How can small asset managers optimise operational risk management?

Operational risk is a key issue for any business, but the stakes are often higher for financial services firms due to the scale of assets under their management.


Chief executives worldwide ranked operational risk as their biggest concern in KPMG’s 2017 CEO Global Outlook report, but are asset managers prepared for the ever-evolving threats to their processes, people and systems?


Banks, insurance companies and other large financial institutions often have prescriptive guidance from regulators and well-established risk frameworks in which to operate. The same cannot always be said for smaller-scale asset managers, which typically face unique challenges when trying to combat operational risks.


Let’s examine some of the problems that asset managers must overcome with best-practice operational risk management, as well as potential solutions for optimising their approach.

Operational risk challenges facing asset managers

Disruptive technologies, third-party lapses, cyber security issues and employee errors are all common problems for chief risk officers (CROs).


But risk professionals at smaller asset management firms often face additional problems, including:

  • Small numbers of support staff compared with the scale of assets under management;
  • Unique or unusual investment offerings;
  • Flat organisational structures, making it more difficult to establish lines of defence; and
  • A global reach, despite being boutique or mid-sized firms.

Last year, EY polled UK asset managers and found operational risk was the main risk category keeping CROs awake at night, beating even liquidity and regulatory issues.


A frequent concern among small to medium-sized asset managers is vendor oversight. Many businesses rely heavily on third-party providers for data and systems solutions, among other crucial day-to-day services.


Vendor disruptions or regulatory breaches can therefore have a devastating knock-on effect for asset managers.



Building a better operational risk framework

It’s not all bad news for smaller asset managers. One benefit they usually have over larger counterparts is they tend to have fewer products and operate in a smaller number of markets, which often reduces the regulatory burden.


They also have more flexibility than big firms to quickly implement process and system changes where necessary. But what steps should small and mid-sized asset managers take to improve operational risk management?
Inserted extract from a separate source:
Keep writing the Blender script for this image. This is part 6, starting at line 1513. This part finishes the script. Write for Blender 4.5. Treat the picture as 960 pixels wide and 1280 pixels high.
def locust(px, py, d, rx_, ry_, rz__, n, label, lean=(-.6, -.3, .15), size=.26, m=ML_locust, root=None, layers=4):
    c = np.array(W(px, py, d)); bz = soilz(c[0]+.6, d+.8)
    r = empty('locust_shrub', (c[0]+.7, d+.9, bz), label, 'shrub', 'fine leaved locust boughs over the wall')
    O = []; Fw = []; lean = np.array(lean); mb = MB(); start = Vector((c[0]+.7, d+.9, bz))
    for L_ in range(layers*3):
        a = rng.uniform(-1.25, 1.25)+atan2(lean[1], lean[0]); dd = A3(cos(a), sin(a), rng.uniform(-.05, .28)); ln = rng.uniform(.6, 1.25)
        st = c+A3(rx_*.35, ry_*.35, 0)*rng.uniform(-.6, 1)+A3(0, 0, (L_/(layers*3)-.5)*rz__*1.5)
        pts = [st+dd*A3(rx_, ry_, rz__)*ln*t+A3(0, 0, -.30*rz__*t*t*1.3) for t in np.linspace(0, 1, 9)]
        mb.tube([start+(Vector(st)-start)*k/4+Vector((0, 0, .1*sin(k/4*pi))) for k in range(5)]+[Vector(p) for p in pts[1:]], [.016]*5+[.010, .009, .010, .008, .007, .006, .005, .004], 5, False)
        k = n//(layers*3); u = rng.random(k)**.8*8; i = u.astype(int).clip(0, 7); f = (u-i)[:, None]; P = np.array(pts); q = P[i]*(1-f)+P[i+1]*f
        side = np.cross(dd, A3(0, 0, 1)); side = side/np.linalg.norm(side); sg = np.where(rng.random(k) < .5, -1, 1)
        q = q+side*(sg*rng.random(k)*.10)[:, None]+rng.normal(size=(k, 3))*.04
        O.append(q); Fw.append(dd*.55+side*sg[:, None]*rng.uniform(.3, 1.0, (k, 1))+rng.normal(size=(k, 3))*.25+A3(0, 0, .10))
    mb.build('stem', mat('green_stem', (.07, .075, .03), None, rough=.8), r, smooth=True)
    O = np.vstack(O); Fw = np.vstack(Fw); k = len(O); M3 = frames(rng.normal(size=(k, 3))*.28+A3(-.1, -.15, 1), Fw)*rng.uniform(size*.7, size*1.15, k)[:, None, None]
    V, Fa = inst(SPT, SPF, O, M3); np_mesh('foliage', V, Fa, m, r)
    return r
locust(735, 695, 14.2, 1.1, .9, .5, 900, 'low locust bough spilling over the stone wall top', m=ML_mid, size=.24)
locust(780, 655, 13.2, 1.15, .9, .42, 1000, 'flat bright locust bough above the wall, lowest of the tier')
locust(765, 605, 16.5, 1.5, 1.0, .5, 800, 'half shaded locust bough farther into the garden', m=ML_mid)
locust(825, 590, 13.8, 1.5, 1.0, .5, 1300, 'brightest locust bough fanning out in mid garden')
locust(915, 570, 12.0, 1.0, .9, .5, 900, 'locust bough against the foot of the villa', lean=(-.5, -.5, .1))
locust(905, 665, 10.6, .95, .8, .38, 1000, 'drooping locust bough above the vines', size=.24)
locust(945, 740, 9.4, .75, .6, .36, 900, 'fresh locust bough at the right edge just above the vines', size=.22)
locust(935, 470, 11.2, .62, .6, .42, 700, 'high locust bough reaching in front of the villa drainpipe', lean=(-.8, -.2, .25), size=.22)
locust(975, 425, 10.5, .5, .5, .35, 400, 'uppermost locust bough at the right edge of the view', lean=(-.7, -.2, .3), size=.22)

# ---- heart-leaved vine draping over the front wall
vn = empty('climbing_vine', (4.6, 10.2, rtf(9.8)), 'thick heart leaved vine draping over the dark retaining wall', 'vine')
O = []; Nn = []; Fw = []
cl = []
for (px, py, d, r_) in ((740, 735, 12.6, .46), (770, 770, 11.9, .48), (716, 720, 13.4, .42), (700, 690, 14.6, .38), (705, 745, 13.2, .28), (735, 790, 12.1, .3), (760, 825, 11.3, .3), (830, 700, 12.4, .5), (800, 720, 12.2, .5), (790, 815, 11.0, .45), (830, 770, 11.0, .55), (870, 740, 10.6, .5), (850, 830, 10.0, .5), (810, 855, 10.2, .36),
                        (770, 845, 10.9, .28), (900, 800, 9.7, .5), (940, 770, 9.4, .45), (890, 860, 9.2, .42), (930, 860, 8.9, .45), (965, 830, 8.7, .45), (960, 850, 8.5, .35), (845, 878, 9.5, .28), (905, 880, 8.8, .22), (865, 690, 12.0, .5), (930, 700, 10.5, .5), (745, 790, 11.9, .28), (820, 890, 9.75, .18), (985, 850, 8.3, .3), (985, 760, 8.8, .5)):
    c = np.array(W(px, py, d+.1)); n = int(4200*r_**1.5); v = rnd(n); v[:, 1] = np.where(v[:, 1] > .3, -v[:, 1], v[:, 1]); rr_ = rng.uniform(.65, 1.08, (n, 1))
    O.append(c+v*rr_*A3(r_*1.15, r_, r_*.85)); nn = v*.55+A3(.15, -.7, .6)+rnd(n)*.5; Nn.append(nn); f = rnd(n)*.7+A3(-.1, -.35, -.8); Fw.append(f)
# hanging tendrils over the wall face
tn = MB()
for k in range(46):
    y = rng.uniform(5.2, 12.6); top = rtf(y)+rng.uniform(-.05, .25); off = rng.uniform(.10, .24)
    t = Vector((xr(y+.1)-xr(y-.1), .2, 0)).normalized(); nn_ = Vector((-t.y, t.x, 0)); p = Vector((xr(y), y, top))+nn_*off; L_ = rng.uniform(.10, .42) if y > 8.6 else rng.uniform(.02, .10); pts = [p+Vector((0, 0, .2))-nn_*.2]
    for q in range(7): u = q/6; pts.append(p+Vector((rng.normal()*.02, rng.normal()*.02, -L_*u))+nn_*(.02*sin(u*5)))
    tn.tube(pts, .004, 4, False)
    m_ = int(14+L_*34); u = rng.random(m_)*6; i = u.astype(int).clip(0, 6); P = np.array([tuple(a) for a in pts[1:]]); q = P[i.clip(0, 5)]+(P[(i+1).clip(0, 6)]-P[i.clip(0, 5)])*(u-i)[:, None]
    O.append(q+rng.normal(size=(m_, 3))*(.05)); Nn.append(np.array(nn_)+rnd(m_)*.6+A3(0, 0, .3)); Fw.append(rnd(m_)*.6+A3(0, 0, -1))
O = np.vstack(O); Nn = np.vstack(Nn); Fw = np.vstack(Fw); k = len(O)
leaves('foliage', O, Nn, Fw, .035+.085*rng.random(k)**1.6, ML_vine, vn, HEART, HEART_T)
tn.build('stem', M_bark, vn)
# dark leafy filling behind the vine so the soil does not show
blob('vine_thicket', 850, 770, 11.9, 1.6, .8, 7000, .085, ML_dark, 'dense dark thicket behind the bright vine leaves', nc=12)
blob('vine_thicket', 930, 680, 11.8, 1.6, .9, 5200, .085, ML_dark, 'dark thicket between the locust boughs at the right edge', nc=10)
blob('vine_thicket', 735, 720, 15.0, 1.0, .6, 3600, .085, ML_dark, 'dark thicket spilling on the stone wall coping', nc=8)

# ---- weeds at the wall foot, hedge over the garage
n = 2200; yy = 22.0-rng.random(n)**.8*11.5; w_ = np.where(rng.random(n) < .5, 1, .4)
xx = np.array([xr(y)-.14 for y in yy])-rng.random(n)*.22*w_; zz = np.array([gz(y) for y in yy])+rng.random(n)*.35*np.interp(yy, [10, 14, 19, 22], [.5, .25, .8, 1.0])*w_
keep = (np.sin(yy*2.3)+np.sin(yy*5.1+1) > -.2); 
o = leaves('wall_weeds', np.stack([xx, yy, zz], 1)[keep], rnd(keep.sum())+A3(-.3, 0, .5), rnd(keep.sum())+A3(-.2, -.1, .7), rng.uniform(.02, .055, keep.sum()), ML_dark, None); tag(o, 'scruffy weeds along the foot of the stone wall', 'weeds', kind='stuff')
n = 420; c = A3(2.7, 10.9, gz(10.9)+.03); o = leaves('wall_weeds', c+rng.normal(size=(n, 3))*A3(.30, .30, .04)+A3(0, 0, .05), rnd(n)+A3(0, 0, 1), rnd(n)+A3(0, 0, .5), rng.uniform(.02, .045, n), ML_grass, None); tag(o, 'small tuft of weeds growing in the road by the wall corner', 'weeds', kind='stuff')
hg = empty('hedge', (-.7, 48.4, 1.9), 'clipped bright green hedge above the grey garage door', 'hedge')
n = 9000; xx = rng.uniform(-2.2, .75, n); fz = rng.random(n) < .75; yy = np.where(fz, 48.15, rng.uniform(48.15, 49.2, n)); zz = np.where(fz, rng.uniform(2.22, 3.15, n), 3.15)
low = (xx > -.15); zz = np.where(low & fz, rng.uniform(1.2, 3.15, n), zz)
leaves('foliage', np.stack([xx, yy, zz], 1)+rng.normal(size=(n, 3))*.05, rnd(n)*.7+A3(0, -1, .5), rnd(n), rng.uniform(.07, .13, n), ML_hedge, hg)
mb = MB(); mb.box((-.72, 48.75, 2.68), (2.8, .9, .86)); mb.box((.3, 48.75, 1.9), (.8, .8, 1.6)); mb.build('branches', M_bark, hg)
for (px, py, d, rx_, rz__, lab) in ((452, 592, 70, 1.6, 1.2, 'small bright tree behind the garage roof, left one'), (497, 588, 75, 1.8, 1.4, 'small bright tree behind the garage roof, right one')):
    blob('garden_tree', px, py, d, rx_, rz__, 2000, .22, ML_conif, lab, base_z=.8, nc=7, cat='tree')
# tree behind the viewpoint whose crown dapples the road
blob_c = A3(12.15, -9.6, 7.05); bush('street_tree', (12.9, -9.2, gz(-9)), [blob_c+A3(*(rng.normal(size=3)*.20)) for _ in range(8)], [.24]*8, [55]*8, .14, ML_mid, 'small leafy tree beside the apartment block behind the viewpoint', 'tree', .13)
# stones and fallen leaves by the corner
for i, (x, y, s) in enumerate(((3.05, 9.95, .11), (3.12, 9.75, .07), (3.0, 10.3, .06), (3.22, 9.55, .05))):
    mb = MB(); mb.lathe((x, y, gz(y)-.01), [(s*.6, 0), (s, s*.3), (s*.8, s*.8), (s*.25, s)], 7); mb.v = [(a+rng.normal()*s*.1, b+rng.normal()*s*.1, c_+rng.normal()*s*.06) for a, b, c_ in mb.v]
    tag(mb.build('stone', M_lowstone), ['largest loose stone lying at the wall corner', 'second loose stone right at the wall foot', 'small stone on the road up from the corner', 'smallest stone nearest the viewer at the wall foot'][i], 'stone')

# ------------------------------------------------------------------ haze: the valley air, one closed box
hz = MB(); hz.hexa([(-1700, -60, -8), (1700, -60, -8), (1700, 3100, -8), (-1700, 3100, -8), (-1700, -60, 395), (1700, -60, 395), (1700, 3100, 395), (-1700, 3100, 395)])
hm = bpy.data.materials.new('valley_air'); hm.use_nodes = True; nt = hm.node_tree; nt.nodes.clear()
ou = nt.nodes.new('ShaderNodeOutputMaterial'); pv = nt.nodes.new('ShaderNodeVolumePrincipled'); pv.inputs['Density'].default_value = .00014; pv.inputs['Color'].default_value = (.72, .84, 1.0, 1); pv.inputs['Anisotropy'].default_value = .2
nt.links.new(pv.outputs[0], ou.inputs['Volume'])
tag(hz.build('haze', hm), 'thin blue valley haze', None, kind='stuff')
Here are some strategic tips offered in a Broadridge and Sifma whitepaper to get you started:


Understand your culture: Any operational risk management plan must be tailored to an asset manager’s internal culture. Analysing how your employees interact and operate is a crucial element in building protocols that will work effectively in any given environment.


Establish your risk tolerance: The business’s tolerance for operational risk will depend on the hazards it faces, the resources available to manage these problems and whether or not proposed measures will minimise business disruption.


Identify risk priorities: A risk map can help asset managers categorise high, medium and low areas of priority. This process should also incorporate an evaluation of the people, key systems and upstream or downstream dependencies.


Organise lines of defence: The three lines of defence is a classic risk management approach, but setting up such a model at small asset management firms could be difficult. Nevertheless, this or a similar framework should be introduced to monitor and remediate risk.


Conduct risk self-assessments: Does the business currently have the controls in place to handle hypothetical risks that affect similar firms within the industry? Identifying risks isn’t enough; organisations must accurately analyse their preparedness level against possible dangers.


Introduce KRIs on projects: KRIs – or key risk indicators – measure the risk level of a particular activity. They give asset managers early warning signs when undertaking a new project or process change. KRIs are typically used in conjunction with key performance indicators.


Plan escalation protocols: Regardless of an asset manager’s preparedness level, operational risk incidents will still occur. Businesses need efficient, delineated escalation processes in place to ensure matters are resolved quickly and transparently.


Enforce incident and error review sessions: When things go wrong, try to use these occasions as learning opportunities. Are there systemic problems with current operational risk frameworks that need addressing? Is the issue likely to arise again in the future? These questions must be asked and answered.


Complete remediation and tracking: If corrective actions are required, establish who is responsible for carrying this out and set a deadline for completion. Once finished, the changes must be monitored to show they are working, otherwise more adjustments may be required.

Do you have the necessary risk skills at your firm?

Operational risk is an ongoing concern for asset managers at a time when the industry is undergoing a shake-up.


The Financial Conduct Authority recently published final proposals for a series of reforms in order to boost transparency and provide better value for investors. As a result, asset managers may need to strengthen their risk and compliance teams to ensure they don’t fall foul of new regulations.